Contract talks between the company that hires drivers for the Vineyard Transit Authority and the union that represents them are set to begin next month after a three-year legal battle over the vote by drivers to join the union.

In April of this year, the 11th Circuit U.S. Court of Appeals in Atlanta upheld a decision by the National Labor Relations Board that certified the election of the Amalgamated Transit Union (ATU) to represent Island bus drivers. The court ordered Transit Connection Inc. to begin negotiations for a collective bargaining agreement with the drivers.

Meanwhile, escalating tension between management and drivers bubbled over this summer following an accident involving a VTA bus that injured two pedestrians.

In a full-page advertisement in today’s Gazette billed as an open letter to the Island community, ATU claims short staffing has led to fatigue among drivers.

“When a bus company puts professional drivers in that position, it creates risks,” the open letter says in part

TCI confirmed this week that it had hired Greg Dash of Dash Associates in Pennsylvania to handle bargaining talks.

“The folks on the Vineyard are going to have to be involved in the negotiations, and it makes it difficult for them in August,” Mr. Dash said. “There will be September dates, I’m just not sure what they are now.”

But ATU international vice president Bruce Hamilton called the lack of progress since April a delaying tactic.

“They’ve delayed for three years,” he said. “I understand August is their busy season, but the guy that runs the place lives down in Florida and their negotiator isn’t driving a bus. I really don’t understand why they can’t meet.”

The vote to join the union dates to 2015. Claims of technical violations led to an appeal and a second vote. When that vote was eventually upheld by the National Labor Relations Board, TCI appealed in federal court which resulted in the April decision against the company.

“They just don’t want the union,” said Richard Townes, an Edgartown resident who has worked for TCI for 21 years and was involved organizing the union. “They have a book of policies.

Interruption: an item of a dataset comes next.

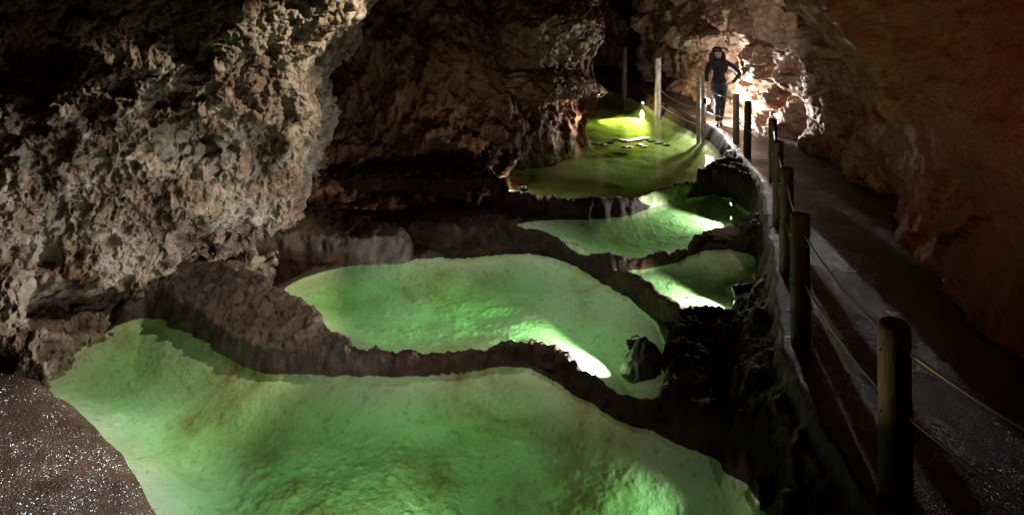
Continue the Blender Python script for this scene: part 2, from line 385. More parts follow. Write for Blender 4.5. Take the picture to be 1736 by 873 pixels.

We have to follow those policies, but they don’t. The union will do it in such a way as there’s a contract. Basically what we’re looking for is respect.”

Mr. Hamilton said when the two sides do sit down at the negotiating table, a range of issues will be up for discussion.

“We’re going to be negotiating wages, benefits,” he said. “One of the big problems that exists here is an apparent unwillingness of TCI to maintain an adequate work force. What that means is the drivers are asked to work many more hours than they really ought to work, and that leads to some safety issues.”

VTA general manager Angela Grant said it is the responsibility of TCI to maintain adequate staffing levels. She called it a difficult task given the seasonal nature of the transit demand.

“Our vehicles travel 1.2 million, 1.3 million miles per year,” Ms. Grant said. “It’s on the driver to make sure they are progressing through in a safe manner.”

There are 35 to 40 full time drivers employed by Transit Connection Inc.; the number more than doubles in the summer to about 70 full time equivalent drivers, according to Ms. Grant.

“It’s a pretty heavy lift every year to get folks here and trained to provide the type of service that we need to provide each summer,” she said.

Mr. Townes said pay for veteran drivers will be a key negotiating point. He said after 14 years with the company, employees are not eligible for any additional pay raises.

Mr. Dash said TCI drivers already earn more than many area transit companies. He said the top rate for Island bus drivers is $23.50 per hour.

He said everything will be on the table when the two sides get together.

“There is no collective bargaining agreement at the moment,” Mr. Dash said. “It doesn’t happen too often in the transit industry. You’re going into a situation where there is nothing defined. We’re always optimistic that we’ll be able to make a deal. It takes a lot of talking and a lot of give and take on both sides. It takes some understanding on both sides. In the end, there’s a deal there somewhere.”